Circling is a great example of a custom with multiple variations that is attributed to many different sources. This tradition can be added to Larry's "romantic" ceremony. The minister can offer a brief explanation for your non-Jewish guests, if requested.

In the Jewish tradition, after the bride and groom first enters the huppah (a canopy traditionally used in Jewish weddings), or the bride walks to the alter escorted by her father, the bride circles the groom seven times, representing the seven wedding blessings and seven days of creation, and demonstrating that the groom is the center of her world.

The number seven is generally considered a number of good fortunes in Judaism. One explanation for the number seven is that it symbolizes the removal of seven shells of solitude encrusting the groom's soul, so that it can be encompassed by the luminescence of his bride.

Some sources indicate that circling is done to represent the seven revolutions that the earth made during the seven days of creation. As the marriage represents the creation of a new world, the bride walks around the groom to indicate that these seven cycles are now being repeated.

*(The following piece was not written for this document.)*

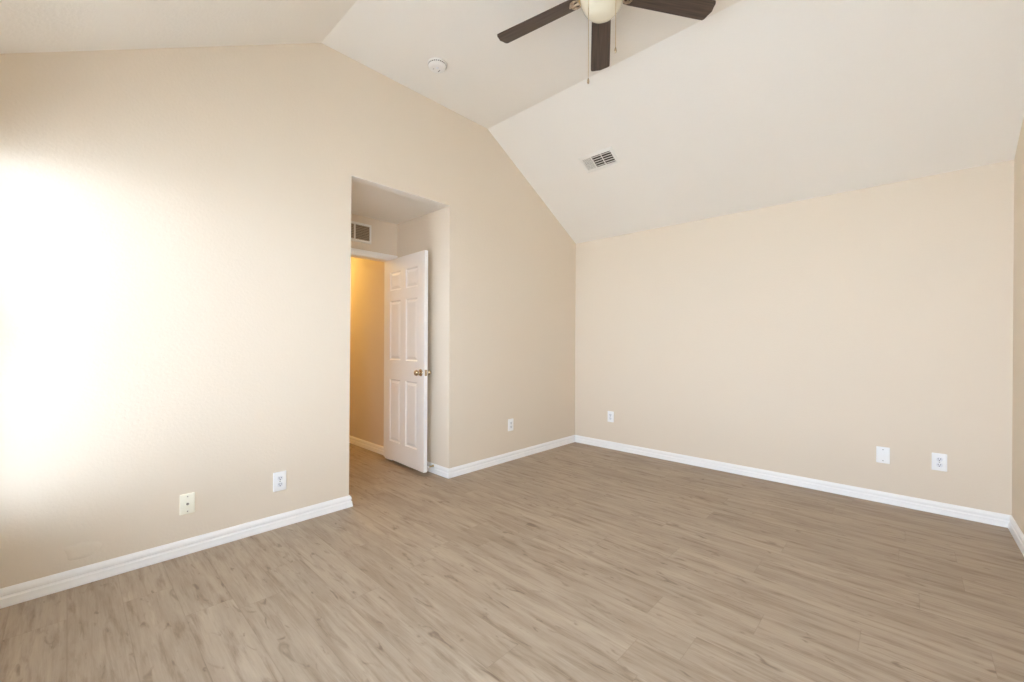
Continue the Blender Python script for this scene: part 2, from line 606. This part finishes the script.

While there are many interpretations of the bride's symbolic path, one states that when Joshua, the son of Nun and the student of Moses, led the children of Israel against the city of Jericho, he was instructed to circle the city seven times thereby inducing the walls of the city to crumble.

As two people enter into marriage there are many "walls" that exist between them. The couple faces the challenge of breaking down these walls so that they may learn to communicate and share more completely while they continue their growth as individuals.

Others say circling is intended to create a magical wall of protection from evil spirits, temptation, and the glances of other women. Some believe the bride is symbolically creating a new family circle. Today, the bride and the groom can circle together or around each other, demonstrating independent and complementary orbits.

Still others say it symbolizes the idea of the bride being a protective, surrounding light of the household that illuminates it with love from within and protects it from harm from the outside. The circling symbolically creates a new family circle where our primary allegiance shifts from our parents to each other.

In more contemporary weddings (like Larry's "romantic" wedding ceremony), the bride and groom may circle around each other rather than just the woman circling the man because some people are not comfortable with the man being the center of the universe.

So often a bride will walk around the groom three times, the groom will walk around the bride three times, and then they will join hands and walk together in a circle one time to symbolize a sacred circle and a mutual binding to each other.

While circling the groom 3 times has become accepted tradition over the years, the symbolism is the virtually the same that the bride and groom are about to create their own "new world" together.

In some traditions, the mothers of the bride and groom circle him as well. In another version, the bride is escorted on either side by a bridesmaid with a burning candle.

After the circling, the bride traditionally stands to the right of the groom although either side is a personal choice and is acceptable.